**WHAT IS NEEDED:** Write out exactly the lines below that run from the one containing "Model this scene" through the one containing "return CPOS + d*((y-CPOS.y)/d.y)", both included, with no other lines.

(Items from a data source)
Start
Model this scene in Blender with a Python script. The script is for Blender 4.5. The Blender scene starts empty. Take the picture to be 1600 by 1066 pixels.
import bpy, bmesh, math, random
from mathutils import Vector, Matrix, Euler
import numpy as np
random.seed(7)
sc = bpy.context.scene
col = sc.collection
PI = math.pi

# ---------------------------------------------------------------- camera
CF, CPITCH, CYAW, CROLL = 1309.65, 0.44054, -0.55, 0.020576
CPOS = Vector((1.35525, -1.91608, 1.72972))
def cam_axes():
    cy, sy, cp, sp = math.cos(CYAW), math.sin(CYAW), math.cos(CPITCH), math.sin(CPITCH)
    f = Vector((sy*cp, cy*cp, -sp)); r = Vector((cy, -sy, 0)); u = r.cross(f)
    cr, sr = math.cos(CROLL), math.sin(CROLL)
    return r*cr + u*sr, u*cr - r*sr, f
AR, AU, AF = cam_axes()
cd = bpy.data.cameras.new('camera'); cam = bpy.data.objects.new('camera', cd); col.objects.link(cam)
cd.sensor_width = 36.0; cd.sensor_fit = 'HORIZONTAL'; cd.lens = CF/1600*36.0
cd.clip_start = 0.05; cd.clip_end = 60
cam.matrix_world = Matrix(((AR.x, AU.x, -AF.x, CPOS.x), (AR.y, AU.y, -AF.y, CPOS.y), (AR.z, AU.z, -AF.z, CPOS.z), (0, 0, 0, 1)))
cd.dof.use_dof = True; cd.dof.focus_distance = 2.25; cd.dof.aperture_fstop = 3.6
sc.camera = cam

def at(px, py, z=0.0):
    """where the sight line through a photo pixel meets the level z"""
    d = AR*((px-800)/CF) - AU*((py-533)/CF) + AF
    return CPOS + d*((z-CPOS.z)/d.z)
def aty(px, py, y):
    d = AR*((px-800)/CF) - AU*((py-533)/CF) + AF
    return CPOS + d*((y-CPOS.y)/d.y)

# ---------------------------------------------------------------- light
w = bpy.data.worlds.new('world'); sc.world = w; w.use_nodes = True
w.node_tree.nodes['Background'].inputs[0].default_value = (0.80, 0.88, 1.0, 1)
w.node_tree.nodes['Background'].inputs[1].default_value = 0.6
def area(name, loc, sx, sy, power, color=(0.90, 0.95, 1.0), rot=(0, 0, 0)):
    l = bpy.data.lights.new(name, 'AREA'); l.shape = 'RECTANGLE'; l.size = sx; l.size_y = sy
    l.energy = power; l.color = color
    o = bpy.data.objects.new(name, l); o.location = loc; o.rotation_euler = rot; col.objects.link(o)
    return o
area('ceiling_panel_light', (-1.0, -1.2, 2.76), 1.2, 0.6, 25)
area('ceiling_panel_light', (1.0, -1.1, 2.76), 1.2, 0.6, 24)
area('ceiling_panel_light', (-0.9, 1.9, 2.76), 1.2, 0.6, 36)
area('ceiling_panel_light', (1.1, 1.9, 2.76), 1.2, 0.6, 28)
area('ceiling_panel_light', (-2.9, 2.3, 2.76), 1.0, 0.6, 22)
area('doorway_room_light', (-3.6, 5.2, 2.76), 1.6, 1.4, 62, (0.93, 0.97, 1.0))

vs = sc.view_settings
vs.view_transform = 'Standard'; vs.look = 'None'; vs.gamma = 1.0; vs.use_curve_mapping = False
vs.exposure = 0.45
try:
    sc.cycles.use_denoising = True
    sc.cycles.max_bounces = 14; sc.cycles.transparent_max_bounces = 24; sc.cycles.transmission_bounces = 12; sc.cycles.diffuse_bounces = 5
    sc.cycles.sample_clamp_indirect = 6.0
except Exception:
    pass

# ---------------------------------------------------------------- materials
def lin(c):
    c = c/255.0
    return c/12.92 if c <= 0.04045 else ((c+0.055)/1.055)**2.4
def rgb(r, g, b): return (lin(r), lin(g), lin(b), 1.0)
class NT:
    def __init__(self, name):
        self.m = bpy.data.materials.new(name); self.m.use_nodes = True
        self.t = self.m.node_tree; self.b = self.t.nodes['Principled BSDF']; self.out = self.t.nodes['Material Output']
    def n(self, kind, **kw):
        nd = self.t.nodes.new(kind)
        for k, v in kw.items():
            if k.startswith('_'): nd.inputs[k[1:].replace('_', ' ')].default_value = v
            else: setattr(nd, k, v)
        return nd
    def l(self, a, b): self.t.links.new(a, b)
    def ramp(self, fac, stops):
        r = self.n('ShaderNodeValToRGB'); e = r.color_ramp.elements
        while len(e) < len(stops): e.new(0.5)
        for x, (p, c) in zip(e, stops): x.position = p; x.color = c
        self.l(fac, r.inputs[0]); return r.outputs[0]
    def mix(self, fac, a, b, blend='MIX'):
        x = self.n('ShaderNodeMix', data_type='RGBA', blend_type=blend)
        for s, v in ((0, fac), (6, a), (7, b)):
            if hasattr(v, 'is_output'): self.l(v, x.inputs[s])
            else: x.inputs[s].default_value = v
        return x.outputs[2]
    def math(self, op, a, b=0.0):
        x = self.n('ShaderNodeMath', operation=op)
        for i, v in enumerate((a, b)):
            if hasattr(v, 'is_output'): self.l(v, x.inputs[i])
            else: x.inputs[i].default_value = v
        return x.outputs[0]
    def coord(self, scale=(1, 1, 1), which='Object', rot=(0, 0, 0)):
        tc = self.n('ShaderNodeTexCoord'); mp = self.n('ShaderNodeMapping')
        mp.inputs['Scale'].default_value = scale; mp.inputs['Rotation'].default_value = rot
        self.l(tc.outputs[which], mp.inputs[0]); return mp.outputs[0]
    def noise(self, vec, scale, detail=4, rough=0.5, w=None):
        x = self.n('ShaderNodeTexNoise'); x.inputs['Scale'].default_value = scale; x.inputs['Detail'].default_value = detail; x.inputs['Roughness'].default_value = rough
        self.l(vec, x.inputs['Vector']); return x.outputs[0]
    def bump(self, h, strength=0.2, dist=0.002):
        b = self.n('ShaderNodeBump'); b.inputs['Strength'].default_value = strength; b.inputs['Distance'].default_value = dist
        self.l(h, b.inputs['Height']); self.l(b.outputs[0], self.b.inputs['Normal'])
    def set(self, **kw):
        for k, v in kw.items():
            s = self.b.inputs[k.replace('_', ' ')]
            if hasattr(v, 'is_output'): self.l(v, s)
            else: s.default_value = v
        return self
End
Start
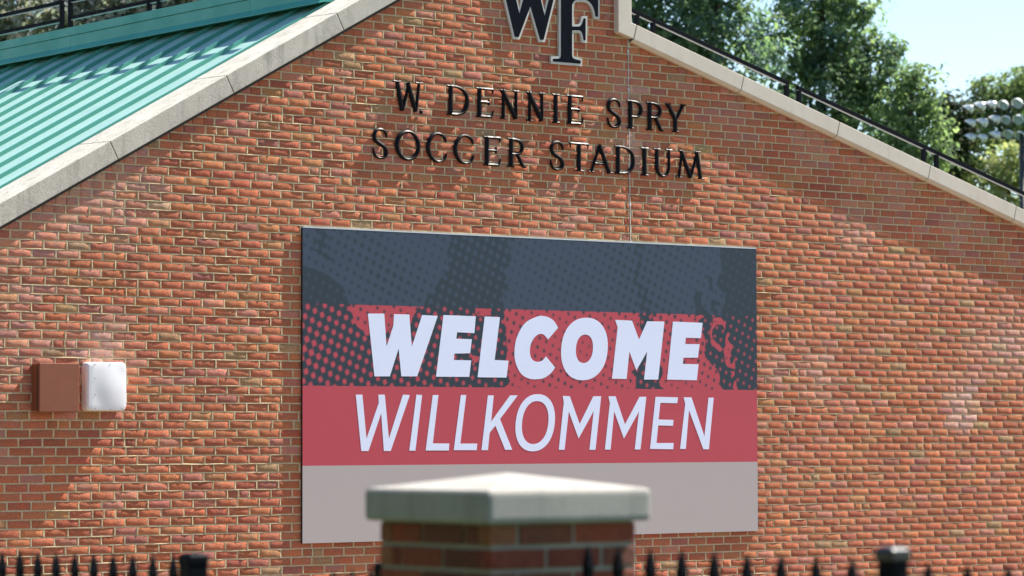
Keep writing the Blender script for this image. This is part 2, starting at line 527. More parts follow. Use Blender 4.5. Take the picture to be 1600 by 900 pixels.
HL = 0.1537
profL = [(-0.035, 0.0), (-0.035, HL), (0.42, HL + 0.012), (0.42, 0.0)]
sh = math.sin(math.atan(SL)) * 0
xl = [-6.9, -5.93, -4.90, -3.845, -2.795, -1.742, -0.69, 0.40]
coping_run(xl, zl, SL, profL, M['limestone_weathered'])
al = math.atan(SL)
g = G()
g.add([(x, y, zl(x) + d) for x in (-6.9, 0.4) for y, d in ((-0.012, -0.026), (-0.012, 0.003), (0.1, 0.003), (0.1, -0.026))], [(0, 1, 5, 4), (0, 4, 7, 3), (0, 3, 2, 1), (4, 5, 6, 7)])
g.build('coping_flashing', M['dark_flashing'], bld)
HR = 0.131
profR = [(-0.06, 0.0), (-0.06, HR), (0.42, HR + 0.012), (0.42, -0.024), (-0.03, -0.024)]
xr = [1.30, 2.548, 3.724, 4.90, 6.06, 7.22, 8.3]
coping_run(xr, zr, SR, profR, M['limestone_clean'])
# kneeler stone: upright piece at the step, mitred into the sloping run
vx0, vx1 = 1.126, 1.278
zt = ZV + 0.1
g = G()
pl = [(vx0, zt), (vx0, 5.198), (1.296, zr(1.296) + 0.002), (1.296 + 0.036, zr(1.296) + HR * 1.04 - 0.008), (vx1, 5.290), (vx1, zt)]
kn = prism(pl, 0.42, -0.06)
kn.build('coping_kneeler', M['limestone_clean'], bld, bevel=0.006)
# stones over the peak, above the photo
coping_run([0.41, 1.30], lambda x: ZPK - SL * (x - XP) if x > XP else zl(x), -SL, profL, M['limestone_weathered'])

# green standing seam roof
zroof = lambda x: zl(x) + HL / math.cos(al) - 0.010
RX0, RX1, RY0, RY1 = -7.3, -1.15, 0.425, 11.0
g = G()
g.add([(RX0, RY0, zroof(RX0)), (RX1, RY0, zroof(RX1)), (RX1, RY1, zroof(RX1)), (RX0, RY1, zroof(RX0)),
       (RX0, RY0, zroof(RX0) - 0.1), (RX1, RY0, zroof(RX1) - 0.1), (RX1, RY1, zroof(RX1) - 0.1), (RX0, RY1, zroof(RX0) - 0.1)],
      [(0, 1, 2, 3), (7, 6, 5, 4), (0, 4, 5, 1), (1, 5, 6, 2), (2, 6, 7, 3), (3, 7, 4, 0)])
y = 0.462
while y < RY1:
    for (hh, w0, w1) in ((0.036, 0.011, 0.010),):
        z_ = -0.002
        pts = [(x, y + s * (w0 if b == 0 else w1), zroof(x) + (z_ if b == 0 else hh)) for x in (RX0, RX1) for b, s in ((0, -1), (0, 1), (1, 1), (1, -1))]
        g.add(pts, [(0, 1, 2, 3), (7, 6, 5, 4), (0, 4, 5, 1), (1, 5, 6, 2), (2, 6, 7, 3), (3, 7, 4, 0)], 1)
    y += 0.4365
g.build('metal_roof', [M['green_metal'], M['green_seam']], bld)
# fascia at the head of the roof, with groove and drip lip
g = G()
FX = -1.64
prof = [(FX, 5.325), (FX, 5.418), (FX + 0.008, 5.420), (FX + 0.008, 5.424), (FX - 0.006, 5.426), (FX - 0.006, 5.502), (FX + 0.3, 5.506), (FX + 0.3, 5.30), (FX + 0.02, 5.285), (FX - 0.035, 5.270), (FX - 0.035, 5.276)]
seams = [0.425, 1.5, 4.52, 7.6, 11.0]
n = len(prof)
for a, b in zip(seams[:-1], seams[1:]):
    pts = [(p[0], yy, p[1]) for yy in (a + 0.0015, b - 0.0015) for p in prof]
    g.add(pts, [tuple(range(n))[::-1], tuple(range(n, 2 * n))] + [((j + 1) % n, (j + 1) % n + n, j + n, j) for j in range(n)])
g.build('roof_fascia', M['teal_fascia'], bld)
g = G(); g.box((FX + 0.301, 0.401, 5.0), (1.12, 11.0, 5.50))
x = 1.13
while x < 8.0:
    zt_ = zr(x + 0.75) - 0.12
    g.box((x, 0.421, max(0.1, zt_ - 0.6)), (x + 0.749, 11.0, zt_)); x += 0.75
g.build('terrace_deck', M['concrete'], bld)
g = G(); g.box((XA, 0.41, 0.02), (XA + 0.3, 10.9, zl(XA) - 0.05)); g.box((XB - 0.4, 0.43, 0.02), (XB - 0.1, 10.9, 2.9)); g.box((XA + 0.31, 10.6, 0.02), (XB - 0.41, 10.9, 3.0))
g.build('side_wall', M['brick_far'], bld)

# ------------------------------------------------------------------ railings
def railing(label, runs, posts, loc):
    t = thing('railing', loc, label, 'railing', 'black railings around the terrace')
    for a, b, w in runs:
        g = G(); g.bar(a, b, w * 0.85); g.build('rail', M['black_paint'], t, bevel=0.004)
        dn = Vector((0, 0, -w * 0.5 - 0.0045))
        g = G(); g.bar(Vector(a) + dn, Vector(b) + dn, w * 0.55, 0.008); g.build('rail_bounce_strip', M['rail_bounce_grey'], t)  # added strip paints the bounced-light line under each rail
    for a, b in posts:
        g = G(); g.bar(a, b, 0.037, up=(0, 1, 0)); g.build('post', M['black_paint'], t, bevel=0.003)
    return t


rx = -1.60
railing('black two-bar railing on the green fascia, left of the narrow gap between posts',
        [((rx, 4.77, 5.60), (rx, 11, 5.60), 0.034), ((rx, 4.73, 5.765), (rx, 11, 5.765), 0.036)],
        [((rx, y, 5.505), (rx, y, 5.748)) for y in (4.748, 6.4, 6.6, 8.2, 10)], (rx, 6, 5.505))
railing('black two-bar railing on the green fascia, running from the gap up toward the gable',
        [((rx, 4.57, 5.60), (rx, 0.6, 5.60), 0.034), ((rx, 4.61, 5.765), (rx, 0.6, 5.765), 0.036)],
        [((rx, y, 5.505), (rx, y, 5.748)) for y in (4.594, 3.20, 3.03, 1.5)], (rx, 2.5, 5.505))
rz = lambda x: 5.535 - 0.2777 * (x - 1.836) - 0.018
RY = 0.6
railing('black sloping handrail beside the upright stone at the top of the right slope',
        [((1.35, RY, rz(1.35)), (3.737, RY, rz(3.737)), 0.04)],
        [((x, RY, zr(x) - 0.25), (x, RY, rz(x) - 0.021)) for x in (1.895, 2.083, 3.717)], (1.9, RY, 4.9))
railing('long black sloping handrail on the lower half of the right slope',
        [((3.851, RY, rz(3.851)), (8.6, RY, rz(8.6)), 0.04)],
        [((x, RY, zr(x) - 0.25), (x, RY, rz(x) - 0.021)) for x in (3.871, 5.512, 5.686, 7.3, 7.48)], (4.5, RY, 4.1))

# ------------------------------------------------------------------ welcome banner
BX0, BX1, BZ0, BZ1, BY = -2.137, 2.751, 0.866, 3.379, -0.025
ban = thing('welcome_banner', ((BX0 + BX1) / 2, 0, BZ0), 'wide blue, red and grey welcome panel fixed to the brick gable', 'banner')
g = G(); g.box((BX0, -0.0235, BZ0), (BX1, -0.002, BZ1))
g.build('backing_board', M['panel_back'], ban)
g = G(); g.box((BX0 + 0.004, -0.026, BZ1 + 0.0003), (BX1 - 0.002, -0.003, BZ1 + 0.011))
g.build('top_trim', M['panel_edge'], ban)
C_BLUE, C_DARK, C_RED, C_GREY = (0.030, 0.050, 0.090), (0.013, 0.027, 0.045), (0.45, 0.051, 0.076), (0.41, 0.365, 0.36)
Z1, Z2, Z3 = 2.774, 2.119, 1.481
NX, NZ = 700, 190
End
Start
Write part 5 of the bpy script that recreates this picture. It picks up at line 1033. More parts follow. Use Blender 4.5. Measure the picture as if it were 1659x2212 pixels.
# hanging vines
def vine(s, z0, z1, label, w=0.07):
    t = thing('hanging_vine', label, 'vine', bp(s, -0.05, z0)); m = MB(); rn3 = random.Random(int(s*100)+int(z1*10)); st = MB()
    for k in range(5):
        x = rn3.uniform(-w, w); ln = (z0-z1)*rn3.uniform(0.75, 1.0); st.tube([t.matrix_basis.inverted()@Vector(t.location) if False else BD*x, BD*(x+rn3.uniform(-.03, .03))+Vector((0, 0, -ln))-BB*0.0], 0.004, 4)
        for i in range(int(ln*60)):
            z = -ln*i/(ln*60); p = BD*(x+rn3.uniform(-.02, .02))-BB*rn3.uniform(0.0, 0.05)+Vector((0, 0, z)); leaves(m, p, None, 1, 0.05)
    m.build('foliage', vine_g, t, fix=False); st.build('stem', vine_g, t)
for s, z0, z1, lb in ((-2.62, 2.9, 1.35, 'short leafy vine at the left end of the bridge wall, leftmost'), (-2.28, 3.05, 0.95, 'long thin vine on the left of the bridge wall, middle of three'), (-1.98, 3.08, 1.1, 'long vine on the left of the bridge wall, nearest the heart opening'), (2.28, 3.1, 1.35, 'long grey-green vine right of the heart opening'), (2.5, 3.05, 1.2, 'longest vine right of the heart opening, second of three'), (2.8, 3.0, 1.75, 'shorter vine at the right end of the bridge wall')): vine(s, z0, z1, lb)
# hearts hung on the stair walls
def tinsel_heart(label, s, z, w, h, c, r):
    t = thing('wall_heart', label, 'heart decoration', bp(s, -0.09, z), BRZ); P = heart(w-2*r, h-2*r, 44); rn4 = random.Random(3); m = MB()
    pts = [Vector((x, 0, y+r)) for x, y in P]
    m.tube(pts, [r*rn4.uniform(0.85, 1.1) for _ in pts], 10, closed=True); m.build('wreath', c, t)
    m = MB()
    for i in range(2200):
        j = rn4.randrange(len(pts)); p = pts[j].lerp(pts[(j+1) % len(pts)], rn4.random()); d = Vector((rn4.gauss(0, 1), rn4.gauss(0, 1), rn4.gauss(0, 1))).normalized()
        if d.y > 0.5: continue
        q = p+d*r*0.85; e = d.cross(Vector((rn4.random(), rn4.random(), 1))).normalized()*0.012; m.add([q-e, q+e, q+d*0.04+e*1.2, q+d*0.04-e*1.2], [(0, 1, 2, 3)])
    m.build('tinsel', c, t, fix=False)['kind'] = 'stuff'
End
**RESPONSE TO THIS EXERCISE:**
Model this scene in Blender with a Python script. The script is for Blender 4.5. The Blender scene starts empty. Take the picture to be 1600 by 1066 pixels.
import bpy, bmesh, math, random
from mathutils import Vector, Matrix, Euler
import numpy as np
random.seed(7)
sc = bpy.context.scene
col = sc.collection
PI = math.pi

# ---------------------------------------------------------------- camera
CF, CPITCH, CYAW, CROLL = 1309.65, 0.44054, -0.55, 0.020576
CPOS = Vector((1.35525, -1.91608, 1.72972))
def cam_axes():
    cy, sy, cp, sp = math.cos(CYAW), math.sin(CYAW), math.cos(CPITCH), math.sin(CPITCH)
    f = Vector((sy*cp, cy*cp, -sp)); r = Vector((cy, -sy, 0)); u = r.cross(f)
    cr, sr = math.cos(CROLL), math.sin(CROLL)
    return r*cr + u*sr, u*cr - r*sr, f
AR, AU, AF = cam_axes()
cd = bpy.data.cameras.new('camera'); cam = bpy.data.objects.new('camera', cd); col.objects.link(cam)
cd.sensor_width = 36.0; cd.sensor_fit = 'HORIZONTAL'; cd.lens = CF/1600*36.0
cd.clip_start = 0.05; cd.clip_end = 60
cam.matrix_world = Matrix(((AR.x, AU.x, -AF.x, CPOS.x), (AR.y, AU.y, -AF.y, CPOS.y), (AR.z, AU.z, -AF.z, CPOS.z), (0, 0, 0, 1)))
cd.dof.use_dof = True; cd.dof.focus_distance = 2.25; cd.dof.aperture_fstop = 3.6
sc.camera = cam

def at(px, py, z=0.0):
    """where the sight line through a photo pixel meets the level z"""
    d = AR*((px-800)/CF) - AU*((py-533)/CF) + AF
    return CPOS + d*((z-CPOS.z)/d.z)
def aty(px, py, y):
    d = AR*((px-800)/CF) - AU*((py-533)/CF) + AF
    return CPOS + d*((y-CPOS.y)/d.y)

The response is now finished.